SEOUL // North Korea on Monday celebrated the launch of what appeared to be its longest-range ballistic missile yet tested in a bid to bring the US mainland within reach, saying it was capable of carrying a “heavy nuclear warhead”.
Leader Kim Jong Un personally oversaw the test on Sunday, the official Korea Central News Agency (KCNA) said, and pictures by state media showed him gazing at the missile in a hangar before the launch.
In others he gleefully clasped hands with officers and staff after the black missile, named as the Hwasong-12, ascended into the sky at dawn.
Pyongyang is under multiple sets of United Nations sanctions over its nuclear and missile programmes, which have triggered global alarm.
Jubilant leader Kim Jong Un promised more nuclear and missile tests and warned that North Korean weapons could strike the US mainland and Pacific holdings. Lee Jin-man / AP Photo
The missile was launched on an unusually high trajectory, with KCNA saying it flew to an altitude of 2,111.5 kilometres and travelled 787 kilometres before coming down in the Sea of Japan.
That suggests a range of 4,500 kilometres or more if flown for maximum distance, analysts said.
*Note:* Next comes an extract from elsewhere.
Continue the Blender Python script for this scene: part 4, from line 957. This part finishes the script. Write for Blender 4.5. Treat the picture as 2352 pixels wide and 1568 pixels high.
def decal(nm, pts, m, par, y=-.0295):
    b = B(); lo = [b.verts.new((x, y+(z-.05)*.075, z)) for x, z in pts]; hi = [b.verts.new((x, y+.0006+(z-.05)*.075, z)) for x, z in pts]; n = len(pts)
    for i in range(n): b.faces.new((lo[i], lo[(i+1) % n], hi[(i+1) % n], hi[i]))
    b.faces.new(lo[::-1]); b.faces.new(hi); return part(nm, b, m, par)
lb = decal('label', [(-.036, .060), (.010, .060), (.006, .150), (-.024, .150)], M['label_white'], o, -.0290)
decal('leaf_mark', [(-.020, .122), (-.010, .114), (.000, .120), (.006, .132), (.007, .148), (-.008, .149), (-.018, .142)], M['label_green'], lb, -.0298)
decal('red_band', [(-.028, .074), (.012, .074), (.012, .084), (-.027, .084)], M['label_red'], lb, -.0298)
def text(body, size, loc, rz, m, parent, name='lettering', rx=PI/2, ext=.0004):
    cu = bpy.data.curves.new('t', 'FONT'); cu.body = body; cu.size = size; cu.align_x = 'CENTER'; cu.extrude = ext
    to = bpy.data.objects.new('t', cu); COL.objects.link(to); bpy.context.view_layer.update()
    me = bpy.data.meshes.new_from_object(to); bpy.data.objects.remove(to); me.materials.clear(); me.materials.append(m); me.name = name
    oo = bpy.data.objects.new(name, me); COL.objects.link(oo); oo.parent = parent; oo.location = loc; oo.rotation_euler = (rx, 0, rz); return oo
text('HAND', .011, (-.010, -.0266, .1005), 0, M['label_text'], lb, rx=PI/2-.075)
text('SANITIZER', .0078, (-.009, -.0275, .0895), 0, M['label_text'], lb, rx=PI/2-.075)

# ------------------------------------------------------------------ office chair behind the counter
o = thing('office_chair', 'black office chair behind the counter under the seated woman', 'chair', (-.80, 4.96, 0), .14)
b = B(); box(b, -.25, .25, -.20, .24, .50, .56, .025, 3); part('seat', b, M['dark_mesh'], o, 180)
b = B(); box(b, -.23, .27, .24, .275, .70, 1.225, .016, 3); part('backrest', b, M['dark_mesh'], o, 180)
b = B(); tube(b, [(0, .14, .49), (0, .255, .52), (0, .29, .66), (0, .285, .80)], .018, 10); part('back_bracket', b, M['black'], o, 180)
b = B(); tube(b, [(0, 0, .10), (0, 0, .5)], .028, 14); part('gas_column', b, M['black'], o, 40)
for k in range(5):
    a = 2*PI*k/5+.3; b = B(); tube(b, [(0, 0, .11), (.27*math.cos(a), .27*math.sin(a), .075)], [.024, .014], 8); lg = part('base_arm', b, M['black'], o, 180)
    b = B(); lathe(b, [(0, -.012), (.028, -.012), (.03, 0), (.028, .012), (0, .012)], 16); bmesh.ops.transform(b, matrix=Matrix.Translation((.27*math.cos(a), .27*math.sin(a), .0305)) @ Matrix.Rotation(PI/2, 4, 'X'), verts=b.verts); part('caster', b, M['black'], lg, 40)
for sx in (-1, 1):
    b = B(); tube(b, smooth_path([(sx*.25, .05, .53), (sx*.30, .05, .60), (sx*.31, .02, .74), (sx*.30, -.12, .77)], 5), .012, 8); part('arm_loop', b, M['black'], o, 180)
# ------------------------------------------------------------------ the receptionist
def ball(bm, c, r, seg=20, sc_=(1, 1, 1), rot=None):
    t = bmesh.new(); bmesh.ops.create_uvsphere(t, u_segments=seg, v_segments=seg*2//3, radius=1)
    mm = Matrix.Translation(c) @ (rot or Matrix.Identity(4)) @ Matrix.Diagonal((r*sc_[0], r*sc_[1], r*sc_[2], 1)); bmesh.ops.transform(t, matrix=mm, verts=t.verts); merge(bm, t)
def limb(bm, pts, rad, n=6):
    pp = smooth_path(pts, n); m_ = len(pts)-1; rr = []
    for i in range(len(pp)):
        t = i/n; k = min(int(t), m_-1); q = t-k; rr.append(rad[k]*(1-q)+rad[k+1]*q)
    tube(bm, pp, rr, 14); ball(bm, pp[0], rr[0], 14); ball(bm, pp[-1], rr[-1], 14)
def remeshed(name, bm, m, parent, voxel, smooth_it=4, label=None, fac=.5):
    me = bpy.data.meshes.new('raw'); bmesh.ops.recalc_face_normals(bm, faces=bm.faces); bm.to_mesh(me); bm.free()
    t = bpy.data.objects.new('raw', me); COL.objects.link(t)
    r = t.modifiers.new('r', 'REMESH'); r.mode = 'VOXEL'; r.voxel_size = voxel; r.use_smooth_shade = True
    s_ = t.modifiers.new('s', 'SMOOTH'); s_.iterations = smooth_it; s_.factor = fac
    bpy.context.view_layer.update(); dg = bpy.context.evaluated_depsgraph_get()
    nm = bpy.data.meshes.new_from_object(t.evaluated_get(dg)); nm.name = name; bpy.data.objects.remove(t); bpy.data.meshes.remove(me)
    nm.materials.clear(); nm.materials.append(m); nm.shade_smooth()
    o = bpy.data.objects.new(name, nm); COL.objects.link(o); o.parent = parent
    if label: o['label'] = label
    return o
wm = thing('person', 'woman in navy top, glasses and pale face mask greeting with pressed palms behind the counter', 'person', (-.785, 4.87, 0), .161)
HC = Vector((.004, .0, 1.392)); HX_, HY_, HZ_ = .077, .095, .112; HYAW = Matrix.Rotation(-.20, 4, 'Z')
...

Aside from Pyongyang’s space launches, “this is the longest-range missile North Korea has ever tested,” said Jeffrey Lewis of the Middlebury Institute of International Studies in the US.
On the 38 North website, aerospace engineering specialist John Schilling said it appeared to demonstrate an intermediate-range ballistic missile that could “reliably strike the US base at Guam” in the Pacific.
“More importantly,” Mr Schilling, it “may represent a substantial advance to developing an intercontinental ballistic missile (ICBM)”.
The North has carried out two atomic tests and dozens of missile launches since the beginning of last year in its quest to develop a missile capable of delivering a nuclear warhead to the continental United States — something president Donald Trump has vowed “won’t happen”.
A woman walks by a TV news programme showing images of North Korean missile launch at Seoul Railway station, South Korea. Lee Jin-man / AP Photo
KCNA said the new rocket was a “perfect weapon” which was “capable of carrying a large-size heavy nuclear warhead”.
It cited Mr Kim as saying the North would never succumb to what it called the “highly ridiculous” US strategy of “militarily browbeating only weak countries and nations which have no nukes”.
“If the US dares opt for a military provocation against the DPRK, we are ready to counter it,” it said.
Tensions between the two reached a peak in recent weeks, with Washington saying military action was an option under consideration and Pyongyang issuing threats of its own.
Mr Trump later appeared to hold open the door to negotiations, saying he would be “honoured” to meet Mr Kim and calling him a “smart cookie”.
Last week the South elected a new president, Moon Jae-In, who advocates reconciliation with Pyongyang and said at his inauguration that he was willing “in the right circumstances” to visit the North to ease tensions.
But he slammed the latest missile test as a “reckless provocation” and said dialogue would be possible “only if the North changes its attitude”.
Mr Schilling said the ability to hit Guam, 3,400 kilometres away, was not a game-changer, but that the new missile could be a step along the way.
“What would change the strategic balance is an ICBM capable of reaching the US mainland,” he said.
“This is not that missile but it might be a test bed, demonstrating technologies and systems to be used in future ICBMs.”
The North could be testing ICBM subsystems in a “low-key manner” to “hedge” against the possibility of US military action, he added.
The United States called for tougher sanctions against the North, with the White House saying it “has been a flagrant menace for far too long”.
Washington and Tokyo called for an emergency meeting of the United Nations Security Council, which was scheduled for Tuesday afternoon.
China, Pyongyang’s sole major ally and main trading partner, which has been under growing US pressure to help rein in its wayward neighbour, urged restraint.